+++ MATERIAL PROVIDED
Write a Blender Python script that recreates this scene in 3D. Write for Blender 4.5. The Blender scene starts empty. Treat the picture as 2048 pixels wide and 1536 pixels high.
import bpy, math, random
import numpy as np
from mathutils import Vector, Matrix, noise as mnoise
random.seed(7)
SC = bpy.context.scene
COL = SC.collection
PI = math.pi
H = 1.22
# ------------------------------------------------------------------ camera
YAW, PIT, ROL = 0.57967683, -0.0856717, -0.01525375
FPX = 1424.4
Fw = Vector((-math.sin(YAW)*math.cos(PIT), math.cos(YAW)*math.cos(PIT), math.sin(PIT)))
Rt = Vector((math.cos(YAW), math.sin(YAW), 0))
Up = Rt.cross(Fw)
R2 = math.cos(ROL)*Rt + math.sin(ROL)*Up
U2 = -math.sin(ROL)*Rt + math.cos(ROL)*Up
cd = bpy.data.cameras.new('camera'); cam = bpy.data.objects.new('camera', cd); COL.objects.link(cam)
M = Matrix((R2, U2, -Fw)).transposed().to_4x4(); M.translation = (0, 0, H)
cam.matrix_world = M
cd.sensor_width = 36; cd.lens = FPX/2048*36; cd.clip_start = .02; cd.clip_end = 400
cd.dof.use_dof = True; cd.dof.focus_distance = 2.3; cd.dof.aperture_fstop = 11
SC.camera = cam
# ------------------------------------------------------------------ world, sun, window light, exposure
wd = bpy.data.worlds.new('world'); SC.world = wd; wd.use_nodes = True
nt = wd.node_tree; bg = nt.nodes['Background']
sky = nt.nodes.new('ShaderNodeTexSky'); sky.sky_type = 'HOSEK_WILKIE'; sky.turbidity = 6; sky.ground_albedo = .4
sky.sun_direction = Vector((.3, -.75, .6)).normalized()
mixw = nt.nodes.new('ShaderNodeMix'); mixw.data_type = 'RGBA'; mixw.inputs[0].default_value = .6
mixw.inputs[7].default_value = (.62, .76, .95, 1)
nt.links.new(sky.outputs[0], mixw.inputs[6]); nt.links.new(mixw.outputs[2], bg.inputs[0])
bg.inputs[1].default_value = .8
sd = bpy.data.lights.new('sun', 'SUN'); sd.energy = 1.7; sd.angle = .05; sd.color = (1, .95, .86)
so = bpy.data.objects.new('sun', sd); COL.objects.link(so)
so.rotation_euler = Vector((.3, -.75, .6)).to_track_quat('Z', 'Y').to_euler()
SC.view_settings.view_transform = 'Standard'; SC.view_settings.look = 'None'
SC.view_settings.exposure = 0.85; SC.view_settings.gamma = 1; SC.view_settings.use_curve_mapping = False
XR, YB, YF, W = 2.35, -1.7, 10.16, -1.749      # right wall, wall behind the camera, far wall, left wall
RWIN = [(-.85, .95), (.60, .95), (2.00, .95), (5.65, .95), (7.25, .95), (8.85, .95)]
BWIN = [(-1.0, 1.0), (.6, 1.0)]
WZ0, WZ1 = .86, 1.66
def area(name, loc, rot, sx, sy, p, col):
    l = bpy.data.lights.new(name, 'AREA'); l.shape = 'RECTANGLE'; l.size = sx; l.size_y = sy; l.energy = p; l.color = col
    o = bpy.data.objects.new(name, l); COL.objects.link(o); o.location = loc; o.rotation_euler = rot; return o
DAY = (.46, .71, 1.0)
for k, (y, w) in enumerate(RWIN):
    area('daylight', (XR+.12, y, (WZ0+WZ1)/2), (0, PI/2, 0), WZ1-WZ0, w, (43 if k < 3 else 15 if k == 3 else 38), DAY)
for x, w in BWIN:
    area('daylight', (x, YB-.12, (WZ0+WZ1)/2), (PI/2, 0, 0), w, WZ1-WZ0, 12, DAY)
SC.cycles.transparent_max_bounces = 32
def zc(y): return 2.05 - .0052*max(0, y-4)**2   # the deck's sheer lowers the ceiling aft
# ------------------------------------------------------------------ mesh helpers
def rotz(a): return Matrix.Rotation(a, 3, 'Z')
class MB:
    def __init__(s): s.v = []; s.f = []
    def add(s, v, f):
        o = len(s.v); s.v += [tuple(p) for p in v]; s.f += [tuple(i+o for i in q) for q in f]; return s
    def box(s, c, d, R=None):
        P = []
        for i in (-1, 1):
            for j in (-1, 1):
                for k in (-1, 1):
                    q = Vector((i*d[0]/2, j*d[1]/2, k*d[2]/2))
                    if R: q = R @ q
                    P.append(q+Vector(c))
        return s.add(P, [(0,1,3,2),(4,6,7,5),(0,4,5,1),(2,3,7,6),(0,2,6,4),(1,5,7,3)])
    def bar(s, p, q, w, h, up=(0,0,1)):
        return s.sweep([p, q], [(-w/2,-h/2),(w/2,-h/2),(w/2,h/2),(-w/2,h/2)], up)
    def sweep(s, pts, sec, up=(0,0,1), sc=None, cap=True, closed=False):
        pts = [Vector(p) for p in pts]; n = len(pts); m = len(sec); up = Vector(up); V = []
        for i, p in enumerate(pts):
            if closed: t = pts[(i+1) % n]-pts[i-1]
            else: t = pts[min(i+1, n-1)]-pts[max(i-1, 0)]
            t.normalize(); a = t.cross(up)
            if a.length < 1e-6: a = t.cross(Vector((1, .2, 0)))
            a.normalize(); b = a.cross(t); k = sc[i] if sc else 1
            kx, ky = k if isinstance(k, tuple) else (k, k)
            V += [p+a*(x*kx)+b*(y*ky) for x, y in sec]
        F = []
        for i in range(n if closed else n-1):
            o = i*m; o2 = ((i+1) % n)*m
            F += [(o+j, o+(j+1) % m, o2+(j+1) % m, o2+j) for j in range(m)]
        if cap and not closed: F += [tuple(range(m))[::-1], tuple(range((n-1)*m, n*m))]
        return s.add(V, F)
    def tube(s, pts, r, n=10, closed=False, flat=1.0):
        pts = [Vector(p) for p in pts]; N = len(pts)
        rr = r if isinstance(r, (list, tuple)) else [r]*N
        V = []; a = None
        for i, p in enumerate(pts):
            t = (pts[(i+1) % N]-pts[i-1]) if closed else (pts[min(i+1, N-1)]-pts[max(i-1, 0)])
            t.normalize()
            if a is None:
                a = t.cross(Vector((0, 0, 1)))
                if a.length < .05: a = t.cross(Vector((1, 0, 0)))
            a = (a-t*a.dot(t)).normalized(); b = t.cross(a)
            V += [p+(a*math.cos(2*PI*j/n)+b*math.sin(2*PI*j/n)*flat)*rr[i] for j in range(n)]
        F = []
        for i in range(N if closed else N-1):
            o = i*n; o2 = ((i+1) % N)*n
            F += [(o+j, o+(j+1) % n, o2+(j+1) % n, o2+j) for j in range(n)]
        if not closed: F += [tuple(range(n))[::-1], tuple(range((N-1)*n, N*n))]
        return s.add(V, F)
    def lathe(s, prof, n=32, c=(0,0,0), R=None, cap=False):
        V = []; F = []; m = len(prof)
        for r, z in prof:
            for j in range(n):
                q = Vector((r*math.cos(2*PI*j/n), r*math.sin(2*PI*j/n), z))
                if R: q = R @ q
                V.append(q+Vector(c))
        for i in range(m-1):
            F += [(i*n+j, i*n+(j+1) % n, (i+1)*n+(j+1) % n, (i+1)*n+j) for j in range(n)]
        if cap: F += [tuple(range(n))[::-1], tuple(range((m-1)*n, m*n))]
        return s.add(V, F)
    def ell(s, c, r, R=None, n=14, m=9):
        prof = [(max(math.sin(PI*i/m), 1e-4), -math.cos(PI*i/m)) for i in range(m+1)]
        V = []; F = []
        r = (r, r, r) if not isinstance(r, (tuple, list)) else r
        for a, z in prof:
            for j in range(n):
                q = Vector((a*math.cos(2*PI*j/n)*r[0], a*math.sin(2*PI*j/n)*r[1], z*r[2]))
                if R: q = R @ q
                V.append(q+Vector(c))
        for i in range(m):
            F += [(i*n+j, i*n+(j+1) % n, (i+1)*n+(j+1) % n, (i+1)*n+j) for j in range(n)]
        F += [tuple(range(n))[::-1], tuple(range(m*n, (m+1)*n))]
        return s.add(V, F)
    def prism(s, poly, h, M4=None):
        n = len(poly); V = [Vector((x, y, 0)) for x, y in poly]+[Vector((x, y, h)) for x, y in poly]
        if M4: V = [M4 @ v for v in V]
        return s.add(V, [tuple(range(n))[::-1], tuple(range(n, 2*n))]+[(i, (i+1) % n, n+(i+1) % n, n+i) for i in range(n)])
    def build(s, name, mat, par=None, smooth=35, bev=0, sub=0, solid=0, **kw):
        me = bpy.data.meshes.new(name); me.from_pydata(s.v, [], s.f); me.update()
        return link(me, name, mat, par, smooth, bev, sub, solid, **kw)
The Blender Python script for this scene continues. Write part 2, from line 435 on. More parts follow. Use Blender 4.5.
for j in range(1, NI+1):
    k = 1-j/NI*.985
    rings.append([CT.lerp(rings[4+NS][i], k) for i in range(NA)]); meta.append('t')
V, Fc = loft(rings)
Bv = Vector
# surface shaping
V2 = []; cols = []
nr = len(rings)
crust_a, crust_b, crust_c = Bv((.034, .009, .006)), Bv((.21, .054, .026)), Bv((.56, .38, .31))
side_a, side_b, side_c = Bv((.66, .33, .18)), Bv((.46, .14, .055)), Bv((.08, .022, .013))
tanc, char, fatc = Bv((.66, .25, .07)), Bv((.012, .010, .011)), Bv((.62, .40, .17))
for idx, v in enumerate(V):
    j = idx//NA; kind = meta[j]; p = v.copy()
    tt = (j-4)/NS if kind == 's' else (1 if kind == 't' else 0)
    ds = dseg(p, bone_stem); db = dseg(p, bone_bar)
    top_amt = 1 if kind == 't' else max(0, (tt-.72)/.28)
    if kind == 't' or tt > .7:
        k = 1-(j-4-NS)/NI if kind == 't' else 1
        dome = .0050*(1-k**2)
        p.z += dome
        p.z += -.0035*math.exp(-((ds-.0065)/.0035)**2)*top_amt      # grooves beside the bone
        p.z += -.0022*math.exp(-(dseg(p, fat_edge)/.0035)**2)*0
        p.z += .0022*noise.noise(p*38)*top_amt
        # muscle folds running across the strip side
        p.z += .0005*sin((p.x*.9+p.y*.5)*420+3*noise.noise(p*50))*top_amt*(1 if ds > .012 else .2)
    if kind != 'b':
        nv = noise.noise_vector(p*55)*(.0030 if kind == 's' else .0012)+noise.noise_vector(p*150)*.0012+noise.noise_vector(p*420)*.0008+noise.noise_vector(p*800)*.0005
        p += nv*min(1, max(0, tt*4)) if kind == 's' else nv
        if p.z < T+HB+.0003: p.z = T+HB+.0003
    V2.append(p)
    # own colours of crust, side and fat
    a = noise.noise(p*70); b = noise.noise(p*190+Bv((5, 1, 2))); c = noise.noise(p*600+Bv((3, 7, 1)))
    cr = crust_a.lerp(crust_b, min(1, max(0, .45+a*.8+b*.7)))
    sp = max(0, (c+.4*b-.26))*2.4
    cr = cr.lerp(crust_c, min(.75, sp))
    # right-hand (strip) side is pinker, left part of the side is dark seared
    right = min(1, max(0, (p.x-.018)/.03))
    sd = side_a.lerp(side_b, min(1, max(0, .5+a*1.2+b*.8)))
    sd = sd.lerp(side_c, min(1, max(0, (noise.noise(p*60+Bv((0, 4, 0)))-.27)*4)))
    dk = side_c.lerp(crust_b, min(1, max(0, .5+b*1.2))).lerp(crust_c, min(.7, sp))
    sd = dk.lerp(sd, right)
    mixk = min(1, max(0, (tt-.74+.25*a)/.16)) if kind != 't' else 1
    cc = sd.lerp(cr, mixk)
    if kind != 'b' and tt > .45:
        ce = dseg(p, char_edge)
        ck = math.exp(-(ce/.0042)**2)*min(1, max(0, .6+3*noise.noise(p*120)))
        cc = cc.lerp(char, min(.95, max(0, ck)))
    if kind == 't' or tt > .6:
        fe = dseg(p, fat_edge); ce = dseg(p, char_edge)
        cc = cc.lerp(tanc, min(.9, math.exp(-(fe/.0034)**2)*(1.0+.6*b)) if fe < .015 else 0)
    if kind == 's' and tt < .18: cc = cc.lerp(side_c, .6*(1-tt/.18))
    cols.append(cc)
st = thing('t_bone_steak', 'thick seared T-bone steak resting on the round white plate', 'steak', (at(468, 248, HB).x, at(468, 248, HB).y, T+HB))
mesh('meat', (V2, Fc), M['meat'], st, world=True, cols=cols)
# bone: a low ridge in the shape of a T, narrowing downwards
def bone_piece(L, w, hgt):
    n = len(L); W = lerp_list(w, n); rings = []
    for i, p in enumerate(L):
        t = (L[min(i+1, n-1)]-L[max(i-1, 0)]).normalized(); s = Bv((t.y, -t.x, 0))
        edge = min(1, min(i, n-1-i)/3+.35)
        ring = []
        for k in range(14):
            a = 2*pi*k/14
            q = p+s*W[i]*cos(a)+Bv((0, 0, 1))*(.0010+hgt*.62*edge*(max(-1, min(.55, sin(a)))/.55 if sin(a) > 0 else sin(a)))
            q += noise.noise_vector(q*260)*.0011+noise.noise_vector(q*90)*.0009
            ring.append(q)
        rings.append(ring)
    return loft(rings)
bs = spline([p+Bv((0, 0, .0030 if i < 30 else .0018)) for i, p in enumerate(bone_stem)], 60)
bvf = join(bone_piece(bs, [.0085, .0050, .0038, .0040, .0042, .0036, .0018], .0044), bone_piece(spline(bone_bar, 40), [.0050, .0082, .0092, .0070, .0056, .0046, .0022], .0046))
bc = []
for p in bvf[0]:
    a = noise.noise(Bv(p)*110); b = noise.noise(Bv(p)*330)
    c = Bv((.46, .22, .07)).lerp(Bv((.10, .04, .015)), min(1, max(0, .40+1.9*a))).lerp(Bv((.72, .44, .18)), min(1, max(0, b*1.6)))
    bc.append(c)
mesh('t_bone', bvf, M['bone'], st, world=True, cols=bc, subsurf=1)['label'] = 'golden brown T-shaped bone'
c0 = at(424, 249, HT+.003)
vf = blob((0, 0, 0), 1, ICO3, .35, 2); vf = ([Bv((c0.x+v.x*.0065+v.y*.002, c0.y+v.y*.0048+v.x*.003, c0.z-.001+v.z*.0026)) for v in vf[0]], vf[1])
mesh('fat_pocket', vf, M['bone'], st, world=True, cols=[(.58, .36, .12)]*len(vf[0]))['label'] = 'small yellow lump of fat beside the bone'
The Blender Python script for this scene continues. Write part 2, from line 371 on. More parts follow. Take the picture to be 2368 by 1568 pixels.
++++++
# WHAT THE TASK REQUIRES
In the records above, find the lines containing "follow" and copy them.

# CORRECT OUTPUT
The Blender Python script for this scene continues. Write part 2, from line 435 on. More parts follow. Use Blender 4.5.
The Blender Python script for this scene continues. Write part 2, from line 371 on. More parts follow. Take the picture to be 2368 by 1568 pixels.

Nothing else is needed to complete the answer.